High-temperature Sodium-sulfur (Na-S) batteries have been commercial owing to their high energy density. However, their extra safety and cost issues caused by high-temperature inhibits their wide application. Recently, room-temperature Na-S batteries have attracted widespread attention due to the low cost and excellent energy density. Nevertheless, they still suffer from the poor conductivity, sluggish redox kinetics and shuttle effect. Herein, the incorporated polar Co3C-Co with open fluorinated carbon nanotubes arrays encapsulated in porous three-dimensional (3D) framework (FCNT@Co3C-Co) was designed and applied as the sulfur host for Na-S battery. Theoretical and experimental results indicate that the polar and porous FCNT@Co3C-Co possesses the strong interactions with Na+ and S intermediate species (NaPSs), which increases the sulfide utilization and suppresses the shuttle effect by the efficient physisorption/chemisorption and rapid electrocatalytic conversion.
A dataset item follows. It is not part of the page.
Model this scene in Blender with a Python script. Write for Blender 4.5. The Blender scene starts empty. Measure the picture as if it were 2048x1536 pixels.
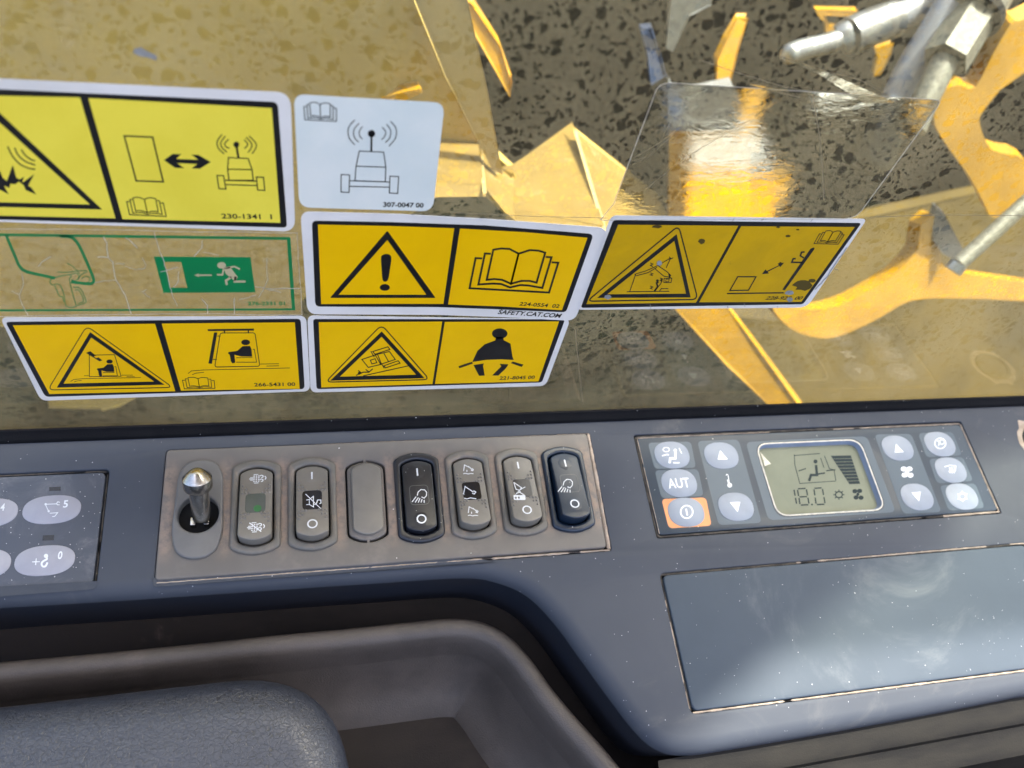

Moreover, the synergy of the porous cube-like framework and superior interface property in FCNT@Co3C-Co mitigates the huge volume variations and reduces the energy barrier for Na-S battery. Hence, the FCNT@Co3C-Co based Na-S batteries deliver a high discharge capacity of 1364 mAh g−1 at 0.1 C even with a lean E/S of 5 mL g−1 under a high S loading of 3.2 mg cm−2 and show Coulombic efficiency above 75% after 500 loops under 2 C at room-temperature.